Exigence de durabilité des bioénergies
L’ordonnance n° 2021-235 soumet quant à elle l’ensemble des installations de production de bioénergies aux exigences de durabilité et de réduction d’émissions de gaz à effet de serre (GES). Cette notion de durabilité de la biomasse est apparue en 2009 avec une première directive relative aux énergies renouvelables (RED I) appliquée exclusivement aux biocarburants et déclinée en droit interne par l’ordonnance n° 2011-1105 du 14 septembre 2011. En dehors du secteur du transport, les autres filières bioénergétiques, à savoir la production de biogaz, d'électricité de chaleur et de froid à partir de combustibles solides ou gazeux issus de biomasse, sont désormais soumises à des exigences de même nature (RED II). Pour être comptabilisées dans les objectifs des États membres en matière d’énergies renouvelables, et aussi, être admissibles à une aide financière, elles devront ainsi respecter des critères de durabilité (protection de la biodiversité, des terres présentant un important stock de carbone ou des tourbières, gestion durable des forêts etc.) et de réduction des émissions de GES par rapport à un combustible fossile de référence. Au-delà de l’enjeu statistique (rapporter au niveau européen l'ensemble de la production d'énergie à partir de biomasse), il s’agit donc "de garantir le niveau d’exigence environnementale de la production d’énergie renouvelable à partir de biomasse dans l’UE", insiste le ministère. Des critères dérogatoires pourront être établis dans les territoires d’outre-mer. L’ordonnance définit également le cadre du contrôle et les conditions d’une traçabilité que devront mettre en place les opérateurs, notamment dans le cadre de la conditionnalité instaurée sur les aides financières.
Marché de l’électricité
Dernière de la série, l'ordonnance n° 2021-237 modifie plusieurs dispositions du code de la consommation et du code de l’énergie afin de renforcer l’information des consommateurs, sur le contenu des contrats et factures, pour prévoir l'information des clients en cas de modification contractuelle relative à la détermination du prix, et l’effectivité du droit à changer de fournisseur. Actuellement, le délai de changement de fournisseur est déjà, en pratique, d’un jour pour les consommateurs desservis par Enedis. Ces nouvelles dispositions permettent donc d’étendre cette pratique à l’ensemble des consommateurs, et notamment ceux desservis par les entreprises locales de distribution (ELD). Le texte ne prévoit une obligation de proposer une offre de fourniture d’électricité à tarification dynamique (reflétant les variations de prix sur les marchés) que pour les fournisseurs d’électricité assurant l’approvisionnement de plus de 200.000 clients. Dans ces conditions, les clients équipés d’un compteur intelligent situés sur le territoire d’une ELD approvisionnant moins de 200.000 clients "pourraient donc ne pas avoir accès à ce type d’offres", relève la Commission de régulation de l’énergie (CRE) dans son avis daté du 17 décembre 2020. L'ordonnance permet également de simplifier le cadre applicable à la compensation des fournisseurs lors de l’activation d’effacements valorisés sur les marchés de l'énergie ou sur le mécanisme d'ajustement. Elle supprime en particulier le régime de versement dérogatoire pour les effacements "qui conduisent à des économies d'énergie significatives". Le recours aux leviers de la flexibilité pour l’exploitation des réseaux électriques est lui aussi facilité.

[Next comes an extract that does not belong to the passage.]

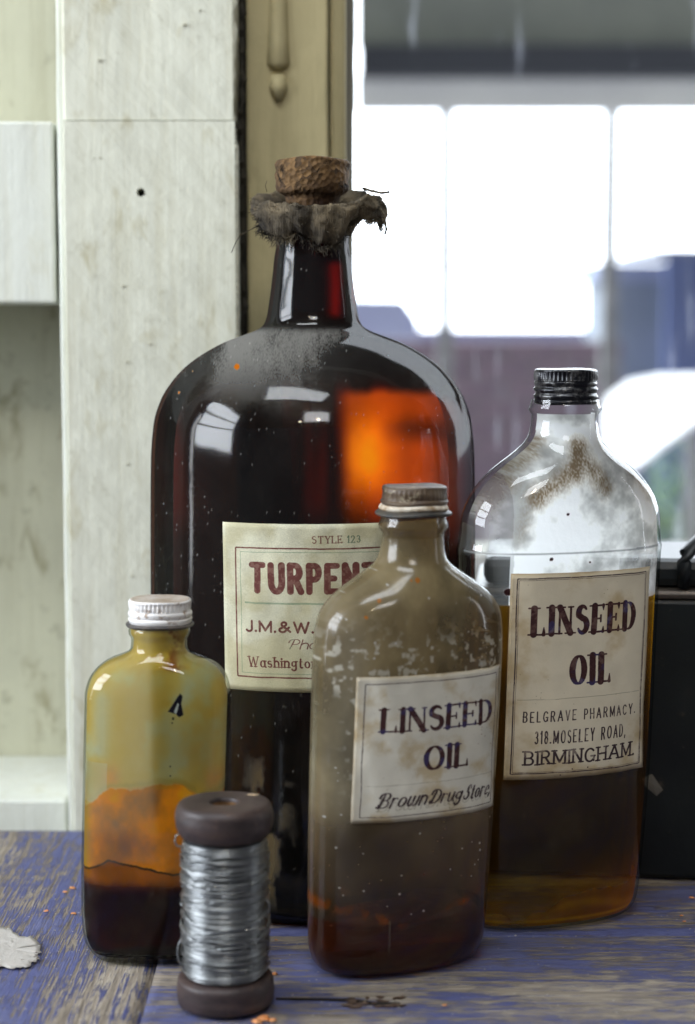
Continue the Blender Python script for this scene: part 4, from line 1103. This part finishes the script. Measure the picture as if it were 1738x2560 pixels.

Plan de développement de réseau
Le texte introduit l'obligation pour les gestionnaires de réseaux de distribution (GRD) de réaliser un plan d'investissement, sur le modèle du schéma décennal réalisé par le gestionnaire du réseau de transport. L’accent étant mis, en particulier, "sur les principales infrastructures de distribution nécessaires pour raccorder les nouvelles capacités de production et les nouvelles charges, y compris les points de recharge des véhicules électriques". Ce plan tient compte "des programmes prévisionnels établis par les conférences départementales mentionnées au troisième alinéa de l'article L. 2224-31 du code général des collectivités territoriales". Pour son élaboration, le GRD doit consulter tous les utilisateurs du réseau concernés, les autorités concédantes de la distribution publique d’électricité (AODE) ainsi que les gestionnaires de réseau de transport concernés. L'obligation de réaliser un tel plan ne s’applique pas aux GRD desservant moins de 100.000 clients connectés et ne s’applique dans les zones non interconnectées que si la PPE le prévoit. D’autres mesures sont introduites pour favoriser le développement du stockage ainsi que l'interdiction, pour les gestionnaires des réseaux publics, de détenir des installations de stockage, sauf dans des cas bien précis. Le texte prévoit aussi l'extension aux réseaux fermés de distribution de toutes les obligations des réseaux publics, sauf exceptions qui devront être accordées par la CRE.
Sécurité d'approvisionnement
Autre objet abordé par l'ordonnance : la mise en conformité des dispositions du code de l’énergie relatives à la sécurité d'approvisionnement avec celles inscrites dans le règlement (UE) n° 2019/943, notamment afin de permettre une suspension du mécanisme de capacité, qui vise à assurer la sécurité d’approvisionnement électrique lors des périodes de pointe, lorsqu’aucune difficulté d’adéquation des ressources n’a été identifiée. Et l'exclusion progressive de la participation à ce dispositif des installations de production les plus polluantes, jusqu’à une exclusion totale à compter de 2025.
Mobilité électrique
L’ordonnance introduit une nouvelle disposition dans le code de l’énergie (article L. 353-7) quant au rôle des gestionnaires de réseaux de distribution vis-à-vis de l’intégration de l’électromobilité dans le réseau électrique. Cet article précise notamment que les GRD ne peuvent pas posséder, développer ou exploiter des bornes de recharge pour véhicules électriques, sauf pour leur propre usage. Elle recodifie par ailleurs une partie des dispositions de la loi d'orientation des mobilités (LOM) pour créer un chapitre dédié à la recharge des véhicules électriques dans le code de l’énergie.
L’ordonnance entrera en vigueur le lendemain de sa publication, ce 5 mars. En revanche, pour les deux autres ordonnances la date est reportée au 1er juillet prochain.